Mac's Backs is a classic, three-story, new/used bookstore that's hosted poetry events for 26 years. Not your average Midwestern town has much space for couplets, stanzas and rhyming verse. Suzanne DeGaetano of the shop says 'Cleveland has a huge tradition of poetry,' considering it was home to Langston Hughes (for a bit) and D.A. Levy. 'A lot of places here support poetry.'


A guy actually died on Coney Island's Cyclone roller coaster recently, but the amazing Cedar Point amusement park -- west of Cleveland -- has 17 classics to choose from.

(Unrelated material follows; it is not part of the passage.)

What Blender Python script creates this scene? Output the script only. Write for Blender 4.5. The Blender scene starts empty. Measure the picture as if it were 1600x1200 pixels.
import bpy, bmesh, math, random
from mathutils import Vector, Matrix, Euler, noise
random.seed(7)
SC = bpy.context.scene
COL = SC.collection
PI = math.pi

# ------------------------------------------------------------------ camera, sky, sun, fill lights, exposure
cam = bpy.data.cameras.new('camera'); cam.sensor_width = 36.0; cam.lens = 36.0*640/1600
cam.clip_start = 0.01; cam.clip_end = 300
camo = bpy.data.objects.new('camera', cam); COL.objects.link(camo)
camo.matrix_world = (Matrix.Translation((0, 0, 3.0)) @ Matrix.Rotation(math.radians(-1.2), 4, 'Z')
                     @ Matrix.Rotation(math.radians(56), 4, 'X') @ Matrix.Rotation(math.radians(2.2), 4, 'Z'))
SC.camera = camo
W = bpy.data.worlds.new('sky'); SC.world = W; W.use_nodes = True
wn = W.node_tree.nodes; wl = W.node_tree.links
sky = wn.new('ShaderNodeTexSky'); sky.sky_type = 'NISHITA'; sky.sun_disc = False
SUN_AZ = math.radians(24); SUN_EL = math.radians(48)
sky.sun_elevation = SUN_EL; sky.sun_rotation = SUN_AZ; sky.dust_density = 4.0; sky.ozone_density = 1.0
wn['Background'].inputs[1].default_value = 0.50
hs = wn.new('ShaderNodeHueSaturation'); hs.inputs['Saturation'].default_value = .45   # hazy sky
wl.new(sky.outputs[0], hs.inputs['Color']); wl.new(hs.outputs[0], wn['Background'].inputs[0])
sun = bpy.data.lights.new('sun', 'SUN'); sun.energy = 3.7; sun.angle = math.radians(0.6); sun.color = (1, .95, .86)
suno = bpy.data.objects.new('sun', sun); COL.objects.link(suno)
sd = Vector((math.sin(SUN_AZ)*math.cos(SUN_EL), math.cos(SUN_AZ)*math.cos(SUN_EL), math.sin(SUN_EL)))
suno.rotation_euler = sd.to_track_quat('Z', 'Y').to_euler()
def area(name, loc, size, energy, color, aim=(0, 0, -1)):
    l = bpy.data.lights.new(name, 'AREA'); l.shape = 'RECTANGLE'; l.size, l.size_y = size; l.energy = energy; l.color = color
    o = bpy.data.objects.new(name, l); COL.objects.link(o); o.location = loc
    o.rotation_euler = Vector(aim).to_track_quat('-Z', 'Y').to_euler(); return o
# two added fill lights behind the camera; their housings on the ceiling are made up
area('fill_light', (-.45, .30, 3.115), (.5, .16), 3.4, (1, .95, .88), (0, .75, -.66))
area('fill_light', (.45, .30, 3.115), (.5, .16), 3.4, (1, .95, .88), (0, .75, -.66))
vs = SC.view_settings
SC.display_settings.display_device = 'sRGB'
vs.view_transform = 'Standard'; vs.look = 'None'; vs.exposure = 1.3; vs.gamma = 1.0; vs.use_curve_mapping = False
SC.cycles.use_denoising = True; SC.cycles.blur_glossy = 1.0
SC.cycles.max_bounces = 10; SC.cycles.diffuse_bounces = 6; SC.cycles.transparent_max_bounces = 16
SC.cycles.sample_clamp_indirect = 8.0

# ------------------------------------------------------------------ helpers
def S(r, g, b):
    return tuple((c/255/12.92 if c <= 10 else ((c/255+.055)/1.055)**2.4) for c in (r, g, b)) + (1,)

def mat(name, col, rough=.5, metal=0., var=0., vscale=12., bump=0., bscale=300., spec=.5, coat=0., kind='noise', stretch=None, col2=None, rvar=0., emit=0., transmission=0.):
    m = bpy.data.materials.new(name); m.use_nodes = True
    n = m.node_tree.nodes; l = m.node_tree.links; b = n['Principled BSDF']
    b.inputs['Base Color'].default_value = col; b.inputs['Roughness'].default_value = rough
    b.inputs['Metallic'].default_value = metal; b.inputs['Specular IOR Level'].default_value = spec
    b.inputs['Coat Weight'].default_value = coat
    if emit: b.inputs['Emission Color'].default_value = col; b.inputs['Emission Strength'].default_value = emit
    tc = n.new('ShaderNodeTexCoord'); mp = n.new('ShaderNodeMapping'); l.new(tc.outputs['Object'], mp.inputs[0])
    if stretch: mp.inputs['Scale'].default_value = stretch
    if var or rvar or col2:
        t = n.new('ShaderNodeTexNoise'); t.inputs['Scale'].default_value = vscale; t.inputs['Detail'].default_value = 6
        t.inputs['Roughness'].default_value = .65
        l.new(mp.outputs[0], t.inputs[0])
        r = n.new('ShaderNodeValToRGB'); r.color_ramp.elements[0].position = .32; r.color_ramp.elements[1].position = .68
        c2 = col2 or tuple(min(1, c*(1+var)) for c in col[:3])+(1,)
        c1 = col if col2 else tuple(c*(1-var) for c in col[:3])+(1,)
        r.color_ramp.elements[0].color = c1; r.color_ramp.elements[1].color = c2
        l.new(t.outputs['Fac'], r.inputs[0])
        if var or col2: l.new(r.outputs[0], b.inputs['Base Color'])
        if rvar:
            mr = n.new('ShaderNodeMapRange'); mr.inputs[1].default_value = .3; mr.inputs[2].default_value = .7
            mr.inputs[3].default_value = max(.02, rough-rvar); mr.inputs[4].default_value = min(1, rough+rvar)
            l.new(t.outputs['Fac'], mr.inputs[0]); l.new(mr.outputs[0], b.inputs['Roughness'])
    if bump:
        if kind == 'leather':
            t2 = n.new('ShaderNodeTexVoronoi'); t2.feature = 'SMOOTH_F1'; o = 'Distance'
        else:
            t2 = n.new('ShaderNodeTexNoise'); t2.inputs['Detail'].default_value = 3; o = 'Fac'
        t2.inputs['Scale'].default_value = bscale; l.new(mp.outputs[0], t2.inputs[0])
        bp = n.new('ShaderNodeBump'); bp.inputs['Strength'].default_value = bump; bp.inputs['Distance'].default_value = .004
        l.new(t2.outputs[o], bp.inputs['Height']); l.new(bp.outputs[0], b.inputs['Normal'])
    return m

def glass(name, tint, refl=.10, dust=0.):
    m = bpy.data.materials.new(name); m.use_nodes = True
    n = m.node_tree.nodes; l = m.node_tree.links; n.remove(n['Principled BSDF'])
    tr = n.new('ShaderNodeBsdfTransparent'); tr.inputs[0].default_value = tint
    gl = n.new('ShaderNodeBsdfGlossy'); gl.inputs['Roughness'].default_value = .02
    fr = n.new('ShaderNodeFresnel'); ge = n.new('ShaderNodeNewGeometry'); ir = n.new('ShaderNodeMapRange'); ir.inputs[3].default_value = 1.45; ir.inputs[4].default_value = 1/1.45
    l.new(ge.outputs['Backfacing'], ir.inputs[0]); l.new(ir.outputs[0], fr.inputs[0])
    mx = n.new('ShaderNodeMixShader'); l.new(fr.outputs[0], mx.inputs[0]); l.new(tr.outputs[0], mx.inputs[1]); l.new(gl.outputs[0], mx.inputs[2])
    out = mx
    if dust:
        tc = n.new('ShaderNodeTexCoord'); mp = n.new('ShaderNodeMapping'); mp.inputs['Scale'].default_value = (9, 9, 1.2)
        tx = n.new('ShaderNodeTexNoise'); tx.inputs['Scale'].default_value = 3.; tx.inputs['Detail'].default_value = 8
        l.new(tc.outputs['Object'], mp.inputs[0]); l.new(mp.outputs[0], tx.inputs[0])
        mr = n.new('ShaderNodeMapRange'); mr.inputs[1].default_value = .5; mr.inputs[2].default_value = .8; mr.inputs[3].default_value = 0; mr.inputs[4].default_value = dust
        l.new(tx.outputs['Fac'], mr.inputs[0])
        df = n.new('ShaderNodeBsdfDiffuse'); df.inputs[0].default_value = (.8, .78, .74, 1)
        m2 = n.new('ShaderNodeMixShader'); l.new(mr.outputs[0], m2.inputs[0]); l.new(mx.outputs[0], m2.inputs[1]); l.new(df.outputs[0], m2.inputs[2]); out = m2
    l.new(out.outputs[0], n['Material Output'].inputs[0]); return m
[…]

Seventeen.


Cleveland is a growing gourmet destination. Michael Symon, of the 'Iron Chef' Food Network series, has four restaurants here -- including the B-Spot in the Cavs' court. It's not just locals going. Annalise Mobasseri from Symon's Lolita told me, 'It's great working here. You meet people from all over the world -- and they're always so surprised to see how much life and love we have all over the place.'

A rising local star is Jonathon Sawyer -- who just got picked in the Food & Wine class of 2010 for best new chefs for his focus on local, slow-food, organic meals at his downtown restaurant Greenhouse Tavern.

--> Though Cleveland could finally use a champion -- particularly from a home-grown hero -- but if LeBron does relocate, it won't set back Cleveland for long. As Mobasseri told me, 'When we love Cleveland, we LOVE Cleveland... Seriously, I could talk for hours...' I'm a believer.